Now, the resistance was often being waged at different levels, right? It wasn’t always like all out combat. Nevertheless, sometimes it was kind of a passive resistance, right? Just in not accepting various aspects of Western culture, maybe. But in various ways, Africans, since the earliest days of colonialism, the colonial conquest in the late 1800s, have never stopped resisting colonialism.
And I would argue that some of the stuff that we’ve been seeing going on in West Africa, with these coups and the election of these new leaders, this younger generation of leaders, in many ways that has [carried on the anti-colonial legacy]. It’s like a new form of resistance. And these three countries that have rejected ECOWAS and have formed the ASS and have welcomed the support of China and Russia, in a way, that’s a resistance. In this time and place, that is a way of them [expressing] a resistance to colonialism.
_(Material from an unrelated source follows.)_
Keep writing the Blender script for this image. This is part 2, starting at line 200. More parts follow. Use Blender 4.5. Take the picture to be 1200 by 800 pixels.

I think that continues. I don’t know when we get to stop talking about colonialism, Omar, in African history and politics, but we’re not there yet. It sounds kind of obvious, like the colonial legacy is lasting and enduring and still a factor today. I mean, that sounds really boring and kind of like, yeah, no kidding. I guess what I’m trying to say is, I think we’ve seen this in the news almost every day still, especially in those three countries [of the ASS].